:: Problem requirements ::
Output every line exactly as written. Leave out pictures.

***** Dataset extract

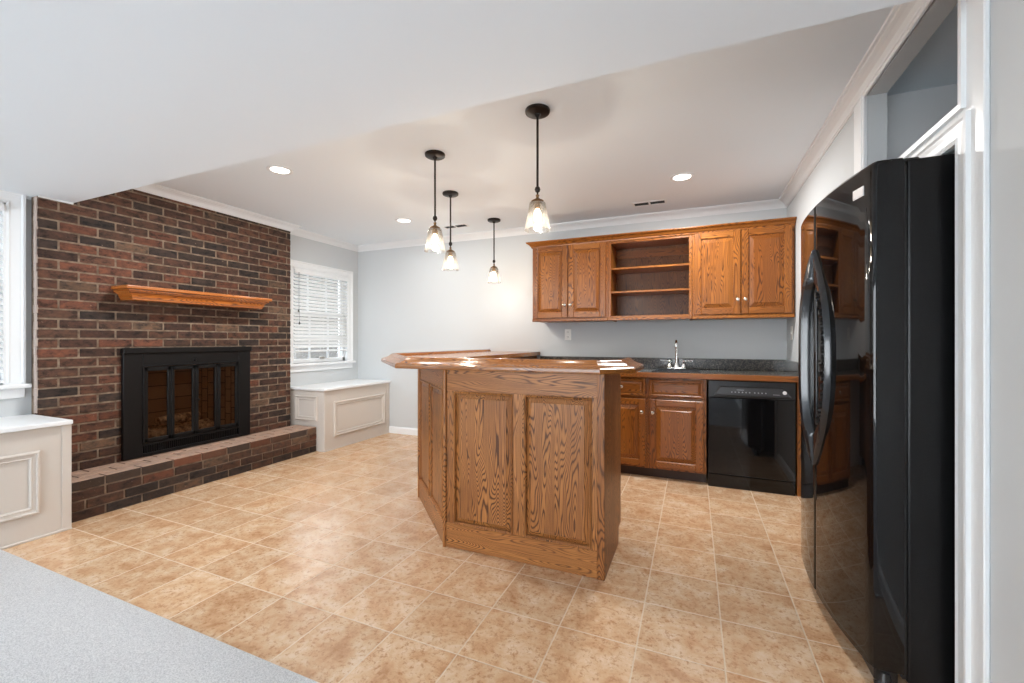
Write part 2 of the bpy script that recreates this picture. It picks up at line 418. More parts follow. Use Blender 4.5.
# alcove the fridge stands in
bm = B(); box(bm, XR + WT, 1.75, 2.77, 2.77 + T, -0.06, H + .1); box(bm, 1.63, 1.75, 1.62, 2.77, -0.06, H + .1); box(bm, XR + WT, 1.75, 1.58, 1.70, -0.06, H + .1)
struct('wall_alcove', bm, 'alcove')
bm = B(); box(bm, XR + 0.04, 1.75, 1.58, 2.89, H, H + .1); struct('ceiling', bm, 'ceiling')

# crown moulding round the kitchen ceiling
crown = [(0, -.068), (.006, -.068), (.006, -.060), (.012, -.058), (.016, -.048), (.026, -.034), (.042, -.022), (.056, -.016), (.060, -.010), (.072, -.010), (.074, 0), (0, 0)]
path = [(XR, SY), (XR, D), (XW, D), (XW, 3.357), (XB, 3.357), (XB, SY)]
bm = B(); sweep(bm, path, [(o, H + z) for o, z in crown]); struct('trim_1', bm, 'trim')
# baseboards
bb = [(0, 0), (.014, 0), (.014, .065), (.008, .078), (.004, .084), (0, .084)]
bm = B(); sweep(bm, [(-2.0, D), (-3.62, D)], bb); struct('baseboard_back', bm, 'trim')
bm = B(); sweep(bm, [(XR, 2.80), (XR, 3.82)], bb); sweep(bm, [(XR, YR), (XR, 1.622)], bb); struct('baseboard_right', bm, 'trim')
bm = B(); sweep(bm, [(XW, 0.30), (XW, YR)], bb); struct('baseboard_left', bm, 'trim')
# casing round the two openings in the right wall
cas = [(0, 0), (0, .012), (.008, .016), (.016, .012), (.034, .014), (.052, .018), (.060, .024), (.070, .022), (.072, 0)]
fx = lambda a, b, h: (XR - h, a, b)
bm = B()
box(bm, XR - .008, XR, 1.632, 1.772, 0, 2.372, .002)
box(bm, XR - .008, XR, 1.772, 2.70, 1.80, 1.915, .002)
sweep(bm, [(2.68, 0.0), (2.68, 1.80), (1.772, 1.80), (1.772, 0.0)], [(-o, h * .55 + .007) for o, h in cas], fn=fx)
small = [(0, 0), (0, .012), (.006, .016), (.030, .014), (.036, .022), (.046, .022), (.048, 0)]
sweep(bm, [(2.548, 1.915), (2.548, 2.354), (1.750, 2.354), (1.750, 1.915)], [(-o * (0.55), h * .6 + .007) for o, h in small], closed=True, fn=fx)
box(bm, XR - .014, XR, 2.55, 2.69, 1.90, 2.372, .003); box(bm, XR - .014, XR, 1.625, 1.642, 0, 2.372, .003)
struct('trim_2', bm, 'trim')
# soffit edge strip along the left wall, as seen above the near window
bm = B(); box(bm, XW, XW + .018, -0.2, 1.40, SZ - .02, SZ, .003); box(bm, XB, XB + .006, 1.40, SY, SZ - .012, SZ, .002); struct('trim_3', bm, 'trim')

# ------------------------------------------------------------ windows
def window(n, hole, z_stool, casing=0.085, hood=True):
    y0, y1, z0, z1 = hole
    r = bpy.data.objects.new('window_%d' % n, None); COL.objects.link(r); r['kind'] = 'structure'; r.location = (XW, (y0 + y1) / 2, z0)
    bm = B(); c = casing
    pr = [(0, 0), (0, .010), (.010, .016), (.020, .012), (c - .02, .018), (c - .012, .026), (c, .026), (c, 0)]
    fxx = lambda a, b, h: (XW + h, a, b)
    sweep(bm, [(y0, z0 - .01), (y0, z1), (y1, z1), (y1, z0 - .01)], [(o, h) for o, h in pr], fn=fxx)
    # jamb liners
    box(bm, XW - T, XW + .01, y0 - .004, y0 + .012, z0, z1); box(bm, XW - T, XW + .01, y1 - .012, y1 + .004, z0, z1); box(bm, XW - T, XW + .01, y0, y1, z1 - .012, z1 + .004)
    obj('window_casing', bm, 'trim', r, world=True)
    bm = B(); box(bm, XW - T, XW + .055, y0 - c - .02, y1 + c + .02, z0 - .028, z0, .006, seg=2); obj('window_stool', bm, 'trim', r, world=True)
    bm = B(); box(bm, XW, XW + .018, y0 - c, y1 + c, z0 - .095, z0 - .028, .004); obj('window_apron', bm, 'trim', r, world=True)
    zm = (z0 + z1) / 2 + .03
    for k, (a, b, x) in enumerate(((z0, zm + .02, XW - .045), (zm - .02, z1, XW - .075))):
        bm = B()
        box(bm, x - .015, x + .015, y0 + .01, y0 + .05, a, b, .003); box(bm, x - .015, x + .015, y1 - .05, y1 - .01, a, b, .003)
        box(bm, x - .015, x + .015, y0 + .01, y1 - .01, a, a + .05, .003); box(bm, x - .015, x + .015, y0 + .01, y1 - .01, b - .035, b, .003)
        for q in (1, 2): yy = y0 + (y1 - y0) * q / 3; box(bm, x - .008, x + .008, yy - .008, yy + .008, a, b)
        box(bm, x - .008, x + .008, y0 + .02, y1 - .02, (a + b) / 2 - .008, (a + b) / 2 + .008)
        s = obj('window_sash', bm, 'trim', r, world=True)
        bm = B(); box(bm, x - .003, x + .001, y0 + .03, y1 - .03, a + .03, b - .02); obj('glass_pane', bm, 'pane', s, world=True)
    return r
window(1, W1, 0.9); window(2, W2, 0.925, 0.078)
wr = bpy.data.objects.new('window_3', None); COL.objects.link(wr); wr['kind'] = 'structure'; wr.location = (XW, -1.6, .6)  # unseen side window, added to bring in more light from behind
bm = B()
for (a, b, c, d) in ((WR[0], WR[0] + .05, WR[2], WR[3]), (WR[1] - .05, WR[1], WR[2], WR[3]), (-1.63, -1.57, WR[2], WR[3]), (WR[0], WR[1], WR[2], WR[2] + .05), (WR[0], WR[1], WR[3] - .05, WR[3])):
    box(bm, XW - .08, XW - .03, a, b, c, d, .004)
box(bm, XW - .02, XW + .05, WR[0] - .08, WR[1] + .08, WR[2] - .03, WR[2], .005)
obj('window_frame', bm, 'trim', wr, world=True)
bm = B(); box(bm, XW - .06, XW - .056, WR[0], WR[1], WR[2], WR[3]); obj('glass_pane', bm, 'pane', wr, world=True)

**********

:: The result ::
Write part 2 of the bpy script that recreates this picture. It picks up at line 418. More parts follow. Use Blender 4.5.
# alcove the fridge stands in
bm = B(); box(bm, XR + WT, 1.75, 2.77, 2.77 + T, -0.06, H + .1); box(bm, 1.63, 1.75, 1.62, 2.77, -0.06, H + .1); box(bm, XR + WT, 1.75, 1.58, 1.70, -0.06, H + .1)
struct('wall_alcove', bm, 'alcove')
bm = B(); box(bm, XR + 0.04, 1.75, 1.58, 2.89, H, H + .1); struct('ceiling', bm, 'ceiling')

# crown moulding round the kitchen ceiling
crown = [(0, -.068), (.006, -.068), (.006, -.060), (.012, -.058), (.016, -.048), (.026, -.034), (.042, -.022), (.056, -.016), (.060, -.010), (.072, -.010), (.074, 0), (0, 0)]
path = [(XR, SY), (XR, D), (XW, D), (XW, 3.357), (XB, 3.357), (XB, SY)]
bm = B(); sweep(bm, path, [(o, H + z) for o, z in crown]); struct('trim_1', bm, 'trim')
# baseboards
bb = [(0, 0), (.014, 0), (.014, .065), (.008, .078), (.004, .084), (0, .084)]
bm = B(); sweep(bm, [(-2.0, D), (-3.62, D)], bb); struct('baseboard_back', bm, 'trim')
bm = B(); sweep(bm, [(XR, 2.80), (XR, 3.82)], bb); sweep(bm, [(XR, YR), (XR, 1.622)], bb); struct('baseboard_right', bm, 'trim')
bm = B(); sweep(bm, [(XW, 0.30), (XW, YR)], bb); struct('baseboard_left', bm, 'trim')
# casing round the two openings in the right wall
cas = [(0, 0), (0, .012), (.008, .016), (.016, .012), (.034, .014), (.052, .018), (.060, .024), (.070, .022), (.072, 0)]
fx = lambda a, b, h: (XR - h, a, b)
bm = B()
box(bm, XR - .008, XR, 1.632, 1.772, 0, 2.372, .002)
box(bm, XR - .008, XR, 1.772, 2.70, 1.80, 1.915, .002)
sweep(bm, [(2.68, 0.0), (2.68, 1.80), (1.772, 1.80), (1.772, 0.0)], [(-o, h * .55 + .007) for o, h in cas], fn=fx)
small = [(0, 0), (0, .012), (.006, .016), (.030, .014), (.036, .022), (.046, .022), (.048, 0)]
sweep(bm, [(2.548, 1.915), (2.548, 2.354), (1.750, 2.354), (1.750, 1.915)], [(-o * (0.55), h * .6 + .007) for o, h in small], closed=True, fn=fx)
box(bm, XR - .014, XR, 2.55, 2.69, 1.90, 2.372, .003); box(bm, XR - .014, XR, 1.625, 1.642, 0, 2.372, .003)
struct('trim_2', bm, 'trim')
# soffit edge strip along the left wall, as seen above the near window
bm = B(); box(bm, XW, XW + .018, -0.2, 1.40, SZ - .02, SZ, .003); box(bm, XB, XB + .006, 1.40, SY, SZ - .012, SZ, .002); struct('trim_3', bm, 'trim')

# ------------------------------------------------------------ windows
def window(n, hole, z_stool, casing=0.085, hood=True):
    y0, y1, z0, z1 = hole
    r = bpy.data.objects.new('window_%d' % n, None); COL.objects.link(r); r['kind'] = 'structure'; r.location = (XW, (y0 + y1) / 2, z0)
    bm = B(); c = casing
    pr = [(0, 0), (0, .010), (.010, .016), (.020, .012), (c - .02, .018), (c - .012, .026), (c, .026), (c, 0)]
    fxx = lambda a, b, h: (XW + h, a, b)
    sweep(bm, [(y0, z0 - .01), (y0, z1), (y1, z1), (y1, z0 - .01)], [(o, h) for o, h in pr], fn=fxx)
    # jamb liners
    box(bm, XW - T, XW + .01, y0 - .004, y0 + .012, z0, z1); box(bm, XW - T, XW + .01, y1 - .012, y1 + .004, z0, z1); box(bm, XW - T, XW + .01, y0, y1, z1 - .012, z1 + .004)
    obj('window_casing', bm, 'trim', r, world=True)
    bm = B(); box(bm, XW - T, XW + .055, y0 - c - .02, y1 + c + .02, z0 - .028, z0, .006, seg=2); obj('window_stool', bm, 'trim', r, world=True)
    bm = B(); box(bm, XW, XW + .018, y0 - c, y1 + c, z0 - .095, z0 - .028, .004); obj('window_apron', bm, 'trim', r, world=True)
    zm = (z0 + z1) / 2 + .03
    for k, (a, b, x) in enumerate(((z0, zm + .02, XW - .045), (zm - .02, z1, XW - .075))):
        bm = B()
        box(bm, x - .015, x + .015, y0 + .01, y0 + .05, a, b, .003); box(bm, x - .015, x + .015, y1 - .05, y1 - .01, a, b, .003)
        box(bm, x - .015, x + .015, y0 + .01, y1 - .01, a, a + .05, .003); box(bm, x - .015, x + .015, y0 + .01, y1 - .01, b - .035, b, .003)
        for q in (1, 2): yy = y0 + (y1 - y0) * q / 3; box(bm, x - .008, x + .008, yy - .008, yy + .008, a, b)
        box(bm, x - .008, x + .008, y0 + .02, y1 - .02, (a + b) / 2 - .008, (a + b) / 2 + .008)
        s = obj('window_sash', bm, 'trim', r, world=True)
        bm = B(); box(bm, x - .003, x + .001, y0 + .03, y1 - .03, a + .03, b - .02); obj('glass_pane', bm, 'pane', s, world=True)
    return r
window(1, W1, 0.9); window(2, W2, 0.925, 0.078)
wr = bpy.data.objects.new('window_3', None); COL.objects.link(wr); wr['kind'] = 'structure'; wr.location = (XW, -1.6, .6)  # unseen side window, added to bring in more light from behind
bm = B()
for (a, b, c, d) in ((WR[0], WR[0] + .05, WR[2], WR[3]), (WR[1] - .05, WR[1], WR[2], WR[3]), (-1.63, -1.57, WR[2], WR[3]), (WR[0], WR[1], WR[2], WR[2] + .05), (WR[0], WR[1], WR[3] - .05, WR[3])):
    box(bm, XW - .08, XW - .03, a, b, c, d, .004)
box(bm, XW - .02, XW + .05, WR[0] - .08, WR[1] + .08, WR[2] - .03, WR[2], .005)
obj('window_frame', bm, 'trim', wr, world=True)
bm = B(); box(bm, XW - .06, XW - .056, WR[0], WR[1], WR[2], WR[3]); obj('glass_pane', bm, 'pane', wr, world=True)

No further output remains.